Bring Out Your Dead

April 3, 2009 | Blog

“Bring out your dead,” shouts the dead collector in Monty Python & The Holy Grail.

Swift & Change Able tossed state education reform onto the cart in its post yesterday (“ARRA Stabilization $: Education Reform Is Dead, Long Live Education Reform”). Well, maybe reform is not completely dead, but it looks like it certainly may be with respect to the state stabilization funding in the federal stimulus legislation (otherwise known as ARRA, or the American Recovery and Reinvestment Act).

As it turns out, there are some fundamental flaws either in the stimulus bill itself, or in the guidance issued yesterday by the Department of Education, that render it virtually useless as a vehicle for statewide education reform.

This may have merits in terms of providing a revenue stream for states and districts to backfill budgets and pay off debt. Things are tough out there, and this dynamic is perfectly understandable. But in terms of driving change in the 4 areas that Congress specified – standards and assessments, teacher effectiveness and the equitable distribution of teachers, data systems, and turning around underperforming schools – there no longer is any there there.

The stakes for the Secretary’s $5 billion “Race to the Top” fund have been raised substantially. In fact, it is now the only education reform game in town.

Ed reform’s last, best hope is ARRA’s $5 billion pot of incentive funding–the $4.35 billion “Race To The Top” fund for which states are eligible to apply and the $650 million What Works and Innovation Fund for which LEAs and partnerships led by nonprofit organizations are eligible.

I generally agree with this perspective. Back in late January (“Overstated”), I chided politicians and media outlets alike who were either hailing or warning of a new era of federal influence in education based on this infusion of new resources.

Listen, short of the inclusion of some major new education policy in this stimulus bill (which won’t happen) – greater accountability for spending, such as Title I and Title II dollars, for example – how is this piece of legislation going to “profoundly change” the federal role in education? Answer: Apart from coughing up some new federal resources at a time of need, it’s not. It won’t fundamentally change the business of teaching and learning without further legislative and policy changes. We still await action on ESEA reauthorization – the next best hope for positive changes and needed reforms to current federal law.

While I’m not backing away from that basic position, I am buoyed by what Education Secretary Arne Duncan has said to date about using the twin incentive funds to truly reward results and innovation, and to build upon it. If that’s how it plays out and the standards for receiving these monies remain high, ARRA truly could advance state and local education reform.
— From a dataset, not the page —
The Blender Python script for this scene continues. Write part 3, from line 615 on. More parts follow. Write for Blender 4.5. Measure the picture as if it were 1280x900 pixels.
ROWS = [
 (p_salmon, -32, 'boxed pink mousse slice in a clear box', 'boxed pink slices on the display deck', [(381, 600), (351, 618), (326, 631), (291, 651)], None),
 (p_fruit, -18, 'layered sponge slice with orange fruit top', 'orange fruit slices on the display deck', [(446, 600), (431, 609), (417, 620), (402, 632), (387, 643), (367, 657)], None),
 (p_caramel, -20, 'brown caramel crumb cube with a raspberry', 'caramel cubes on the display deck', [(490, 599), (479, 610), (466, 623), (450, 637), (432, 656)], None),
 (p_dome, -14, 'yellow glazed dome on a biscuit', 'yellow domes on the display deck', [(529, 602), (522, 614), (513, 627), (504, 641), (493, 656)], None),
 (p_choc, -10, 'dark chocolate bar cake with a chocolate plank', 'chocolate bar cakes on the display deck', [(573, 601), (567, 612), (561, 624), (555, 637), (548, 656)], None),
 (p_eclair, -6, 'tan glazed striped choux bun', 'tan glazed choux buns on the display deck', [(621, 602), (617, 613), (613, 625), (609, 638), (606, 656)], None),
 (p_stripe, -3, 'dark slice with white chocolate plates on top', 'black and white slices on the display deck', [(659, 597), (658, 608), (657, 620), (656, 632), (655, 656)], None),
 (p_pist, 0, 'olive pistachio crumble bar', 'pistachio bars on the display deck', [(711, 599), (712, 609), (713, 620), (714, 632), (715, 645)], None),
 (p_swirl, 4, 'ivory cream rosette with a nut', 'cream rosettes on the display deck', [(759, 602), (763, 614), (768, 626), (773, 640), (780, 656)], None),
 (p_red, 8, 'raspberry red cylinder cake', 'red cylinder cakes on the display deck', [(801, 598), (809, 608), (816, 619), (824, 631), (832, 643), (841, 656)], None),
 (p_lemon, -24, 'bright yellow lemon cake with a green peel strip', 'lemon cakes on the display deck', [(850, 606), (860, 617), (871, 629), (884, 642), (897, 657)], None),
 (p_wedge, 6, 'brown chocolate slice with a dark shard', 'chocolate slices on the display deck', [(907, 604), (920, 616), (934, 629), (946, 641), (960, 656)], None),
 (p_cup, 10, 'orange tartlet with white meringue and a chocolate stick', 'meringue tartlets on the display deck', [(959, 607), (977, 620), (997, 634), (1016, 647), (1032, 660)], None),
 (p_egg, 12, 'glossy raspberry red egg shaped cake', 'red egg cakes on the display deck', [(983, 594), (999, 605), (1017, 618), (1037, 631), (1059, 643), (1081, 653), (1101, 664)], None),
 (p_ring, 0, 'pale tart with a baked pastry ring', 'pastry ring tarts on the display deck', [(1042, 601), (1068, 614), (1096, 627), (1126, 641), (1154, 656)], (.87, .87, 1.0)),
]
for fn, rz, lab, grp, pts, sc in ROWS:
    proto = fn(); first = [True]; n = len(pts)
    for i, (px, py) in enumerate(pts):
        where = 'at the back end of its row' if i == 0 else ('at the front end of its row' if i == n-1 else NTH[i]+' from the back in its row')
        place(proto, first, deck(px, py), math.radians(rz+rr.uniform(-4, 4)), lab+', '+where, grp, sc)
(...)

“I’m not dead.” We’ll just have to wait and see won’t we?


  1. Reply


    April 3, 2009

    According to the legislation, the Fiscal Stabilization Fund was never intended to fuel reform - it was, from the very beginning, a vehicle for states to fill their budget gaps (although the guidance clearly states that SFSF funds cannot be used to pay off debt) not provide new programs.

    The real issue is whether the Title I and IDEA ARRA funds will fuel reform. This is possible in the sense that a one time large investment could be used to create infrastructure to support reform, but without continued funding, long term reforms may not be possible. In that case, it is up to the $5 billion "Race to the Top" funds to fuel reform.

    But dont be fooled, the SFSF was never meant to target reform - it was and is a hail mary pass to save floundering state education budgets.

  2. Reply

    Liam Goldrick

    April 3, 2009


    I agree and disagree. Once the distribution process for these funds is fully understood, it becomes clear that the stabilization funds are not an engine for reform. However, the legislation requires states to show how they've made progress on the 4 areas, including equitable teacher distribution (which is an element of No Child Left Behind which has never really been enforced). The legislation suggests that these important policy goals will be addressed by states with these monies. In reality, as Charlie Barone's Swift & Change Able post suggests, work on these policies in most cases will come down to states who get the Race To The Top funds. Many will make no progress at all as a result of accepting stimulus funds. And that's terribly unfortunate. Because it's the laggards -- not the leading states who will likely qualify for Race To The Top funds -- who have the most work to do.

    That brings me back to my late January post in which I state my belief that a strong reauthorization of ESEA (NCLB), with a strong emphasis on teacher quality and school leadership, is needed to continue to move education reform forward.